We know each other, right? You're on Facebook. No? Maybe we tweeted about Iraq? Or were we job-nobbing on LinkedIn? Increasingly, if you're not plugged into a social network, you feel out of the loop. But as scientists start to study our newfound connectivity, some worry that we're heading for a massive friender-bender.

"It can be exhilarating, at least at first, to connect with long-lost friends," says network science expert Steven Strogatz, PhD, a professor of applied mathematics at Cornell University. But the downside, he worries, is growing confusion between our weak ties (people who might be useful in referring us to a good dentist or helping us find a job) and our strong ties (those we're very close to). "The distinction between genuine friends and acquaintances is becoming blurred. Users are spending time maintaining relationships with people they don't really care about."

And who are these people, anyway? Electronic relationships make it easy for "friends" to misrepresent themselves—always showing their best side, for instance—notes Pauline Wiessner, PhD, a University of Utah anthropologist who studies social networks.
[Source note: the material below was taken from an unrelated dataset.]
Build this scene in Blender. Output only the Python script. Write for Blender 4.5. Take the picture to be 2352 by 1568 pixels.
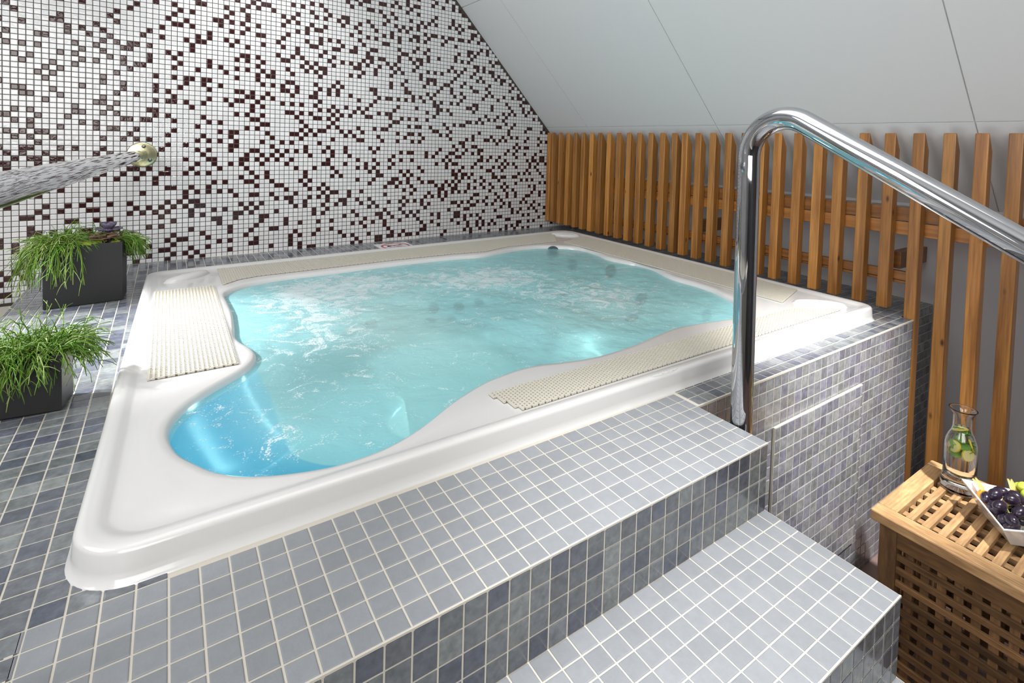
import bpy, bmesh, math, random
import numpy as np
from mathutils import Vector, Matrix, noise

# ------------------------------------------------------------------ units
# All plan figures are in tile pitches (36 mm). z = 0 of the plan is the tub deck, FLOOR the lower floor.
K = 0.036
FLOOR = -22.4
def W(x, y, z):
    return Vector((x * K, y * K, (z - FLOOR) * K))

scene = bpy.context.scene
for o in list(bpy.data.objects):
    bpy.data.objects.remove(o, do_unlink=True)
COL = scene.collection

# ------------------------------------------------------------------ camera
yaw, pitch, roll, F, CX, CY = 0.6061, -0.03713, 0.02978, 1216.4, 1225.5, 374.04
fw = Vector((math.sin(yaw) * math.cos(pitch), math.cos(yaw) * math.cos(pitch), math.sin(pitch)))
r0 = Vector((math.cos(yaw), -math.sin(yaw), 0)); u0 = r0.cross(fw)
r2 = r0 * math.cos(roll) + u0 * math.sin(roll); u2 = -r0 * math.sin(roll) + u0 * math.cos(roll)
cd = bpy.data.cameras.new('camera'); cam = bpy.data.objects.new('camera', cd); COL.objects.link(cam)
m = Matrix((r2, u2, -fw)).transposed().to_4x4(); m.translation = W(-29.11, -16.81, 17.03)
cam.matrix_world = m
cd.sensor_width = 36; cd.lens = F / 2352 * 36
cd.shift_x = -(CX - 1176) / 2352; cd.shift_y = -(784 - CY) / 2352
cd.clip_start = 0.02
scene.camera = cam

# ------------------------------------------------------------------ light
scene.view_settings.view_transform = 'Standard'
scene.view_settings.look = 'None'
scene.view_settings.gamma = 1
scene.view_settings.use_curve_mapping = False
scene.view_settings.exposure = 0.0
w = bpy.data.worlds.new('world'); scene.world = w; w.use_nodes = True
w.node_tree.nodes['Background'].inputs[0].default_value = (0.9, 0.95, 1, 1)
w.node_tree.nodes['Background'].inputs[1].default_value = 0.5

def aim(o, target):
    o.rotation_euler = (Vector(target) - o.location).to_track_quat('-Z', 'Y').to_euler()
def area(name, loc, target, sx, sy, power, color=(1, 1, 1)):
    d = bpy.data.lights.new(name, 'AREA'); d.shape = 'RECTANGLE'; d.size = sx; d.size_y = sy
    d.energy = power; d.color = color
    o = bpy.data.objects.new(name, d); COL.objects.link(o); o.location = loc; aim(o, target); return o
def spot(name, loc, target, power, angle, blend=0.6, radius=0.05, color=(1, 1, 1)):
    d = bpy.data.lights.new(name, 'SPOT'); d.energy = power; d.spot_size = math.radians(angle)
    d.spot_blend = blend; d.shadow_soft_size = radius; d.color = color
    o = bpy.data.objects.new(name, d); COL.objects.link(o); o.location = loc; aim(o, target); return o

area('window_light', W(-74, 14, 40), W(0, 30, 5), 1.3, 1.2, 34, (0.97, 0.98, 1))
area('ceiling_fill', W(-10, 15, 60), W(-5, 22, 0), 2.2, 2.0, 24, (1, 0.985, 0.97))  # unseen broad fill under the ceiling, added for even light
area('room_fill', W(-45, -48, 30), W(16, 22, 30), 2.0, 1.2, 50, (1, 0.99, 0.97))  # unseen fill added to lift the sloping ceiling
spot('side_strobe', W(-70, 44, 36), W(-37.5, 36, 0), 720, 34, 0.9, 0.06)  # strobe from the left, out of view, throwing the planter shadows
spot('mosaic_spot', W(-24, 34, 59), W(-17, 69, 25), 75, 50, 1.0, 0.06)
spot('step_spot', W(-4, -14, 58), W(-8, -5, -3), 320, 33, 1.0, 0.06)
spot('tub_corner_spot', W(12, -22, 40), W(20, 5, -6), 430, 36, 1.0, 0.05)
spot('hamper_spot', W(38, -19, 34), W(18, -6, -8), 165, 26, 0.5, 0.012, (1, 0.96, 0.9))

def lamp_point(name, loc, power, color, radius=0.04):
    d = bpy.data.lights.new(name, 'POINT'); d.energy = power; d.color = color; d.shadow_soft_size = radius
    o = bpy.data.objects.new(name, d); COL.objects.link(o); o.location = loc; return o
lamp_point('pool_lamp_step', W(-17, 16, -2.5), 0.8, (0.35, 0.85, 1.0))
lamp_point('pool_lamp_step', W(-25.5, 16, -2.2), 0.2, (0.35, 0.85, 1.0))
lamp_point('pool_lamp_well', W(-6, 27, -5), 1.6, (0.75, 1.0, 1.0))
lamp_point('pool_lamp_well', W(10, 30, -4), 1.0, (0.7, 1.0, 1.0))

# ------------------------------------------------------------------ materials
def mat(name):
    m = bpy.data.materials.new(name); m.use_nodes = True
    nt = m.node_tree; return m, nt, nt.nodes['Principled BSDF']
def N(nt, t, **kw):
    n = nt.nodes.new(t)
    for k, v in kw.items(): setattr(n, k, v)
    return n
def L(nt, a, b): nt.links.new(a, b)
def mixc(nt, fac, a, b, blend='MIX'):
    n = N(nt, 'ShaderNodeMix', data_type='RGBA', blend_type=blend)
    for i, v in ((0, fac), (6, a), (7, b)):
        if hasattr(v, 'is_linked') or hasattr(v, 'links'): L(nt, v, n.inputs[i])
        else: n.inputs[i].default_value = v if i == 0 else (*v, 1) if len(v) == 3 else v
    return n.outputs[2]
def ramp(nt, fac, stops):
    n = N(nt, 'ShaderNodeValToRGB'); e = n.color_ramp.elements
    while len(e) < len(stops): e.new(0.5)
    for s, (p, c) in zip(e, stops): s.position = p; s.color = (*c, 1) if len(c) == 3 else c
    L(nt, fac, n.inputs[0]); return n.outputs[0]
def noise_n(nt, vec, scale, detail=3, rough=0.5):
    n = N(nt, 'ShaderNodeTexNoise'); n.inputs['Scale'].default_value = scale
    n.inputs['Detail'].default_value = detail; n.inputs['Roughness'].default_value = rough
    if vec is not None: L(nt, vec, n.inputs['Vector'])
    return n
def bump(nt, p, h, strength, dist=0.001):
    b = N(nt, 'ShaderNodeBump'); b.inputs['Strength'].default_value = strength; b.inputs['Distance'].default_value = dist
    L(nt, h, b.inputs['Height']); L(nt, b.outputs[0], p.inputs['Normal']); return b
def coords(nt, which='Object'):
    return N(nt, 'ShaderNodeTexCoord').outputs[which]
def plain(name, col, rough=0.5, metal=0.0, spec=0.5, bscale=0, bstr=0, coat=0):
    m, nt, p = mat(name)
    p.inputs['Base Color'].default_value = (*col, 1); p.inputs['Roughness'].default_value = rough
    p.inputs['Metallic'].default_value = metal; p.inputs['Specular IOR Level'].default_value = spec
    p.inputs['Coat Weight'].default_value = coat
    if bscale: bump(nt, p, noise_n(nt, coords(nt), bscale).outputs[0], bstr)
    return m

def tile_mat(name, rough, cloud, bstr, spec=0.5):
    """glaze colour of each tile comes from the mesh attribute, clouded by noise"""
    m, nt, p = mat(name)
    a = N(nt, 'ShaderNodeAttribute', attribute_name='glaze').outputs['Color']
    n = noise_n(nt, coords(nt), 70, 4, 0.6)
    c = ramp(nt, n.outputs[0], [(0.3, (1 - cloud,) * 3), (0.7, (1 + cloud * 0.8,) * 3)])
    L(nt, mixc(nt, 1.0, a, c, 'MULTIPLY'), p.inputs['Base Color'])
    p.inputs['Roughness'].default_value = rough; p.inputs['Specular IOR Level'].default_value = spec
    n2 = noise_n(nt, coords(nt), 260, 2)
    bump(nt, p, n2.outputs[0], bstr, 0.0006)
    return m
M_GLAZE = tile_mat('glazed_tile', 0.17, 0.30, 0.25, 0.8)
M_MATT = tile_mat('matt_grey_tile', 0.42, 0.05, 0.45)
M_GROUT = plain('cream_grout', (0.52, 0.485, 0.42), 0.85, bscale=300, bstr=0.3)
M_GROUTD = plain('dark_mosaic_grout', (0.055, 0.046, 0.036), 0.85, bscale=300, bstr=0.2)

def mosaic_mat():
    m, nt, p = mat('glass_mosaic')
    a = N(nt, 'ShaderNodeAttribute', attribute_name='glaze').outputs['Color']
    L(nt, a, p.inputs['Base Color']); p.inputs['Roughness'].default_value = 0.12
    p.inputs['Specular IOR Level'].default_value = 0.55
    bump(nt, p, noise_n(nt, coords(nt), 60, 2).outputs[0], 0.5, 0.002)
    return m
M_MOSAIC = mosaic_mat()
M_ACRYLIC = plain('white_acrylic', (0.63, 0.622, 0.61), 0.14, spec=0.5, coat=0.25)
M_ACRYLIC_B = plain('blue_acrylic', (0.10, 0.58, 0.74), 0.3)
M_GRATE = plain('ivory_plastic_grate', (0.58, 0.55, 0.47), 0.45)
def basin_mat():
    m, nt, p = mat('basin_acrylic'); a = N(nt, 'ShaderNodeAttribute', attribute_name='blue')
    f = ramp(nt, a.outputs['Color'], [(0.47, (0, 0, 0)), (0.53, (1, 1, 1))])
    L(nt, mixc(nt, f, (0.72, 0.72, 0.70), (0.10, 0.52, 0.68)), p.inputs['Base Color']); p.inputs['Roughness'].default_value = 0.25; return m
M_BASIN = basin_mat()
M_CHANNEL_SHADE = plain('channel_shade', (0.10, 0.08, 0.05), 0.6)  # dark colour standing in for the shade of a deep channel
M_JET = plain('jet_plastic', (0.03, 0.045, 0.05), 0.3)
M_WHITEWALL = plain('painted_board', (0.66, 0.665, 0.675), 0.6, bscale=90, bstr=0.12)
M_PLASTER = plain('pale_plaster', (0.50, 0.49, 0.50), 0.8, bscale=40, bstr=0.3)
M_SCREED = plain('brown_floor_tile', (0.25, 0.17, 0.15), 0.45, bscale=30, bstr=0.4)
M_CHROME = plain('polished_steel', (0.50, 0.51, 0.53), 0.035, 1.0, bscale=25, bstr=0.04)
M_BRASS = plain('tarnished_brass_plate', (0.72, 0.68, 0.42), 0.25, 1.0, bscale=60, bstr=0.5)
M_SCREW = plain('steel_screw', (0.3, 0.28, 0.25), 0.35, 1.0)
M_BLACK = plain('matt_black_pot', (0.007, 0.007, 0.008), 0.5, bscale=200, bstr=0.1)
M_SOIL = plain('dark_soil', (0.02, 0.014, 0.01), 0.9, bscale=150, bstr=1)

def wood(name, dark, light, scale_along=2.0, scale_across=40, knots=True, rough=0.42, axis='Z', coat=0.2, wave=0.35, tmin=0.72, tmax=1.2, dist=5):
    m, nt, p = mat(name)
    oi = N(nt, 'ShaderNodeObjectInfo')
    at = N(nt, 'ShaderNodeAttribute', attribute_name='board')
    tc = coords(nt)
    add = N(nt, 'ShaderNodeVectorMath', operation='MULTIPLY_ADD')
    cmb = N(nt, 'ShaderNodeCombineXYZ')
    for i in range(3): L(nt, oi.outputs['Random'], cmb.inputs[i])
    L(nt, cmb.outputs[0], add.inputs[0]); add.inputs[1].default_value = (13.7, 7.3, 29.1); L(nt, tc, add.inputs[2])
    add2 = N(nt, 'ShaderNodeVectorMath', operation='MULTIPLY_ADD')
    L(nt, at.outputs['Color'], add2.inputs[0]); add2.inputs[1].default_value = (31, 17, 23); L(nt, add.outputs[0], add2.inputs[2])
    mp = N(nt, 'ShaderNodeMapping')
    s = {'X': (scale_along, scale_across, scale_across), 'Y': (scale_across, scale_along, scale_across), 'Z': (scale_across, scale_across, scale_along)}[axis]
    mp.inputs['Scale'].default_value = s
    L(nt, add2.outputs[0], mp.inputs['Vector'])
    n1 = noise_n(nt, mp.outputs[0], 1.0, 4, 0.6)
    wv = N(nt, 'ShaderNodeTexWave', wave_type='BANDS', bands_direction='X' if axis != 'X' else 'Y')
    wv.inputs['Scale'].default_value = 1.1; wv.inputs['Distortion'].default_value = 5; wv.inputs['Detail'].default_value = 3
    L(nt, mp.outputs[0], wv.inputs['Vector'])
    f = N(nt, 'ShaderNodeMath', operation='MULTIPLY_ADD'); f.inputs[1].default_value = wave
    L(nt, wv.outputs['Fac'], f.inputs[0])
    g = N(nt, 'ShaderNodeMath', operation='MULTIPLY'); g.inputs[1].default_value = 1 - wave
    L(nt, n1.outputs[0], g.inputs[0]); L(nt, g.outputs[0], f.inputs[2])
    c = ramp(nt, f.outputs[0], [(0.22, dark), (0.72, light)])
    n3 = N(nt, 'ShaderNodeSeparateColor'); L(nt, at.outputs['Color'], n3.inputs[0])
    # per-board tone
    tone = N(nt, 'ShaderNodeMapRange'); tone.inputs['To Min'].default_value = tmin; tone.inputs['To Max'].default_value = tmax
    sm = N(nt, 'ShaderNodeMath', operation='FRACT')
    sa = N(nt, 'ShaderNodeMath', operation='ADD'); L(nt, oi.outputs['Random'], sa.inputs[0]); L(nt, n3.outputs[1], sa.inputs[1])
    L(nt, sa.outputs[0], sm.inputs[0]); L(nt, sm.outputs[0], tone.inputs['Value'])
    c = mixc(nt, 1.0, c, tone.outputs[0], 'MULTIPLY')
    if knots:
        mk = N(nt, 'ShaderNodeMapping')
        mk.inputs['Scale'].default_value = {'X': (1, 2, 2), 'Y': (2, 1, 2), 'Z': (1.8, 1.8, 0.8)}[axis]
        L(nt, add2.outputs[0], mk.inputs['Vector'])
        vo = N(nt, 'ShaderNodeTexVoronoi'); vo.inputs['Scale'].default_value = 7.5; L(nt, mk.outputs[0], vo.inputs['Vector'])
        kf = ramp(nt, vo.outputs['Distance'], [(0.04, (1, 1, 1)), (0.11, (0, 0, 0))])
        c = mixc(nt, kf, c, (dark[0] * 0.25, dark[1] * 0.2, dark[2] * 0.2))
    fine = noise_n(nt, mp.outputs[0], 4.0, 3, 0.6)
    c = mixc(nt, 1.0, c, ramp(nt, fine.outputs[0], [(0.3, (0.82,) * 3), (0.7, (1.12,) * 3)]), 'MULTIPLY')
    L(nt, c, p.inputs['Base Color']); p.inputs['Roughness'].default_value = rough
    p.inputs['Coat Weight'].default_value = coat; p.inputs['Coat Roughness'].default_value = 0.25
    bump(nt, p, f.outputs[0], 0.25, 0.0006)
    return m
M_PINE = wood('honey_pine', (0.23, 0.085, 0.015), (0.46, 0.205, 0.045))
M_PINE_Y = wood('honey_pine_rail', (0.20, 0.07, 0.013), (0.36, 0.15, 0.032), axis='Y', knots=False)
M_ACX = wood('acacia_x', (0.27, 0.145, 0.06), (0.56, 0.345, 0.165), 5, 34, False, 0.5, 'X', 0.05, wave=0.12, tmin=0.62, tmax=1.22)
M_ACY = wood('acacia_y', (0.27, 0.145, 0.06), (0.56, 0.345, 0.165), 5, 34, False, 0.5, 'Y', 0.05, wave=0.12, tmin=0.62, tmax=1.22)
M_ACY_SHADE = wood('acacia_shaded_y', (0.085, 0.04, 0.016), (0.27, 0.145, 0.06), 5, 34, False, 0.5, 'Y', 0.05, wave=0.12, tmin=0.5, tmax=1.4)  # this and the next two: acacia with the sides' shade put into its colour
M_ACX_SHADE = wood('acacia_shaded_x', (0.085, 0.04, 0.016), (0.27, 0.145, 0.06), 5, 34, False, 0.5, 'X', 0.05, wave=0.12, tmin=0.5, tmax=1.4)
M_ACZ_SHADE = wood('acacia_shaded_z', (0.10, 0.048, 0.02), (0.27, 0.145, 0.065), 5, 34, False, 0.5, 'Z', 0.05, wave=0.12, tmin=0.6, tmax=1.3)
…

Anonymity also allows darker impulses to flourish. In one tragic case, 13-year-old Megan Meier hanged herself after being cyberbullied on MySpace by Josh Evans—not a real boy, it turned out, but a creation of neighbors.

High-speed connecting may even affect the way we react to people. In a recent study out of USC, brain scans showed that volunteers needed at least four to six seconds to process stories of virtue or social pain in others. "It takes a certain amount of time to fully experience complex social emotions," says the lead author, cognitive neuroscientist Mary Helen Immordino-Yang. Heavy reliance on the rapid intake of certain information—especially in younger, developing minds—could have consequences on our morality. It could also be "a whole new source of unhappiness," says Strogatz. "On Twitter the conversation never stops. You start to feel that if you're not involved in it, you're missing out."

It's enough to make you long for the good old days of connecting over a cup of coffee.